- What needs to be done
Return the lines exactly as they stand, from the first of the material through the line containing "return Vector((0, 0, HC)) + d * (Y / d.y)".

[Begin Input material]

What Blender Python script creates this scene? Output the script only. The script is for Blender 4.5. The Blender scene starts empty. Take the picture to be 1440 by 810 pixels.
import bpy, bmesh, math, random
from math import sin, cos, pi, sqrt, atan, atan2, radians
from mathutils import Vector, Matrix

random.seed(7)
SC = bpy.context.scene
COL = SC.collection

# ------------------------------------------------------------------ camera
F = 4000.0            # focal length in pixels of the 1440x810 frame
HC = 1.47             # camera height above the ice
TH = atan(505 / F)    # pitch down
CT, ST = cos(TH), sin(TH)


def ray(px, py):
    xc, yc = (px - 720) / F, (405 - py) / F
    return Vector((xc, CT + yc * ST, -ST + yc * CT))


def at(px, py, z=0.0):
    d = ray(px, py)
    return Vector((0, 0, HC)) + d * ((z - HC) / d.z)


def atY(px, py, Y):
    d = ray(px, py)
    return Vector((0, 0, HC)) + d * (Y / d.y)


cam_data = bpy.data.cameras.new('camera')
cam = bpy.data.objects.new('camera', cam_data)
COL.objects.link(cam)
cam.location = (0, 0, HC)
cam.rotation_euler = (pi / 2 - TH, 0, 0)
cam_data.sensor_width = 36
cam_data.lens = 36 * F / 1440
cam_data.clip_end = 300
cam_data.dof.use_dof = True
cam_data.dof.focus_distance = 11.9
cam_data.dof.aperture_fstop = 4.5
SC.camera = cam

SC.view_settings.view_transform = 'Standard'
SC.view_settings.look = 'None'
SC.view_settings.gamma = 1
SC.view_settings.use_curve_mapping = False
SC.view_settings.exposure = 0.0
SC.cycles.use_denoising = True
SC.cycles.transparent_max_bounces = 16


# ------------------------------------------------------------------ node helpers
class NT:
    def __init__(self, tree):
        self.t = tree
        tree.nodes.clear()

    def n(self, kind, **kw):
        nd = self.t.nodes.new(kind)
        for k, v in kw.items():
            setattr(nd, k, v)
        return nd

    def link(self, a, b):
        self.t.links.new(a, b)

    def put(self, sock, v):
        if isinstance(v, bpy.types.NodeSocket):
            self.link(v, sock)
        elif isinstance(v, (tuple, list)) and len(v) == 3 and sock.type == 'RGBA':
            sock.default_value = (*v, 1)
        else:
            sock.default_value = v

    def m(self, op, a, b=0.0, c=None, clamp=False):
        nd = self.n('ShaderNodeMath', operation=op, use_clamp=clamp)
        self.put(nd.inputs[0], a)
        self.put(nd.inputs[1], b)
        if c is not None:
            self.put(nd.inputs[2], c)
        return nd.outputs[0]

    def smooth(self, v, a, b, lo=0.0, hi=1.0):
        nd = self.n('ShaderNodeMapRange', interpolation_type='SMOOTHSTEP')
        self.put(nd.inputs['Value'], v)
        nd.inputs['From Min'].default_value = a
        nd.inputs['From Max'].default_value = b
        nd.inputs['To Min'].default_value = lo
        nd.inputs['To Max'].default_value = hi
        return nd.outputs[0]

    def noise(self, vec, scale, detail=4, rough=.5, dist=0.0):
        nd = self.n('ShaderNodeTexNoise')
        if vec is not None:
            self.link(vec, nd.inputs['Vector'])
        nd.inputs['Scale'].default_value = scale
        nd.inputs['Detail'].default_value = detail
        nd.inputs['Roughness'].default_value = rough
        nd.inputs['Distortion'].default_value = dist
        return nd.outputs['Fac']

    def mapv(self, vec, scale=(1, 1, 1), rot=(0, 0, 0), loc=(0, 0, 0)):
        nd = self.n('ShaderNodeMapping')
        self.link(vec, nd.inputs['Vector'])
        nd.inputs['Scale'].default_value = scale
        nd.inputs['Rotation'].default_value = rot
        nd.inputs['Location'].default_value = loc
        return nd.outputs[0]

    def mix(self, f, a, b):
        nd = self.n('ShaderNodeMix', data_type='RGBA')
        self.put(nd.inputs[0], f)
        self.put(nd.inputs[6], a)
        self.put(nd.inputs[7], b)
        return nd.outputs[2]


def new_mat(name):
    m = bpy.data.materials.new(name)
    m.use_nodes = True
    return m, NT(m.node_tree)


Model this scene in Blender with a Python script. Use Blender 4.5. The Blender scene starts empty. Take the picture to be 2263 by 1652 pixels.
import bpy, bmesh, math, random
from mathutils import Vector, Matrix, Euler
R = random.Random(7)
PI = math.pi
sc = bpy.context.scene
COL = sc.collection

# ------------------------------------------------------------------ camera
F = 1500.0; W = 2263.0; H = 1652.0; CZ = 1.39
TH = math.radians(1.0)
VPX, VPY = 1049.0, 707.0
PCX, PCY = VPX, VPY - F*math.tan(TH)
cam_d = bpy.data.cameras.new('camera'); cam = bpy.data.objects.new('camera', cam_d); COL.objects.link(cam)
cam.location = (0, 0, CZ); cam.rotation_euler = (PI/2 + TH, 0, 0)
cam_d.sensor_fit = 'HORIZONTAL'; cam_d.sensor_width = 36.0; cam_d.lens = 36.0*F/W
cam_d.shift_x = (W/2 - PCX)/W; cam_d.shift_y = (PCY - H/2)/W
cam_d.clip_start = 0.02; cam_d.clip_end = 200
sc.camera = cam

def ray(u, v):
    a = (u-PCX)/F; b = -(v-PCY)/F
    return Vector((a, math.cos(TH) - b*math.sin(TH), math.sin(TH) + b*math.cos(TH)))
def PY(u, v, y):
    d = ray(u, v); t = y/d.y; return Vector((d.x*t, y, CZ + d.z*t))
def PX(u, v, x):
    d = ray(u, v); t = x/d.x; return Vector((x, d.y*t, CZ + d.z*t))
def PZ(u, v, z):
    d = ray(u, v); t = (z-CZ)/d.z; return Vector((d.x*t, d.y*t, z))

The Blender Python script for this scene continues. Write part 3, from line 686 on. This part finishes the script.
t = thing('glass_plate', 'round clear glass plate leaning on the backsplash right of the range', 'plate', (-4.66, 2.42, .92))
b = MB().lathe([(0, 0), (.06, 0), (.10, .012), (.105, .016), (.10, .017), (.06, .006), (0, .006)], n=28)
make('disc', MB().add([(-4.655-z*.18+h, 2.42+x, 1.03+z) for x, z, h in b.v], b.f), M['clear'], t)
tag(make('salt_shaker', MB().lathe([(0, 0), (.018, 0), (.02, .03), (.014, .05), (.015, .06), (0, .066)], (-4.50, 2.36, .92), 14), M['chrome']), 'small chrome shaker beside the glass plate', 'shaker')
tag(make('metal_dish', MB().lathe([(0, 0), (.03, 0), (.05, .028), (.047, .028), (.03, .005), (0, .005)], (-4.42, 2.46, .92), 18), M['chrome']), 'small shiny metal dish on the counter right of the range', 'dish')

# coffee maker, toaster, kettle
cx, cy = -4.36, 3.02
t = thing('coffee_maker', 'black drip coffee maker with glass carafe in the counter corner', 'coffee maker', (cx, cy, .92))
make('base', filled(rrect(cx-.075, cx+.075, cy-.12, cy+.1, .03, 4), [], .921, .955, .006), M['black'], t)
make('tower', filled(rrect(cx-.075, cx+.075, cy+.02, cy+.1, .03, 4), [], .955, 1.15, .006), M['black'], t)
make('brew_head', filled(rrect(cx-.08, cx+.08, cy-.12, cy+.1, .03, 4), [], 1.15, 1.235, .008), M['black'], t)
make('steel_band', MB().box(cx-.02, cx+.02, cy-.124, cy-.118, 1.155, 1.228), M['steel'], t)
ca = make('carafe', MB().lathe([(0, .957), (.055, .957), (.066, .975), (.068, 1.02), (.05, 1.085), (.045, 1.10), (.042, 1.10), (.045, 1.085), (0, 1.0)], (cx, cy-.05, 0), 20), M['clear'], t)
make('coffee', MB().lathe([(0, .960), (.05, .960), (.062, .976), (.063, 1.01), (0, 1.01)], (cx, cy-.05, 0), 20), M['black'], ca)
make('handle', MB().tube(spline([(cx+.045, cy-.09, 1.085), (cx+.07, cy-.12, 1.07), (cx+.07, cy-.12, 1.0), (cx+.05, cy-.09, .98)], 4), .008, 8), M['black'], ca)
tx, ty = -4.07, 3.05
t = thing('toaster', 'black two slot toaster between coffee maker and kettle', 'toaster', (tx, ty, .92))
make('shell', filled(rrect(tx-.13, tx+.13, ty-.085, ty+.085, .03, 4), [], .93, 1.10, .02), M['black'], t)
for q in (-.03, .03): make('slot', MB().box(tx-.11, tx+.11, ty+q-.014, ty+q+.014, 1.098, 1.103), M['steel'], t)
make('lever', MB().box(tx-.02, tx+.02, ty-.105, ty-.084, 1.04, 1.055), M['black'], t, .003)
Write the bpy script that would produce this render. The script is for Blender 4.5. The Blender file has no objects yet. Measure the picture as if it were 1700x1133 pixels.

[End Input material]

- Answer to the exercise
What Blender Python script creates this scene? Output the script only. The script is for Blender 4.5. The Blender scene starts empty. Take the picture to be 1440 by 810 pixels.
import bpy, bmesh, math, random
from math import sin, cos, pi, sqrt, atan, atan2, radians
from mathutils import Vector, Matrix

random.seed(7)
SC = bpy.context.scene
COL = SC.collection

# ------------------------------------------------------------------ camera
F = 4000.0            # focal length in pixels of the 1440x810 frame
HC = 1.47             # camera height above the ice
TH = atan(505 / F)    # pitch down
CT, ST = cos(TH), sin(TH)


def ray(px, py):
    xc, yc = (px - 720) / F, (405 - py) / F
    return Vector((xc, CT + yc * ST, -ST + yc * CT))


def at(px, py, z=0.0):
    d = ray(px, py)
    return Vector((0, 0, HC)) + d * ((z - HC) / d.z)


def atY(px, py, Y):
    d = ray(px, py)
    return Vector((0, 0, HC)) + d * (Y / d.y)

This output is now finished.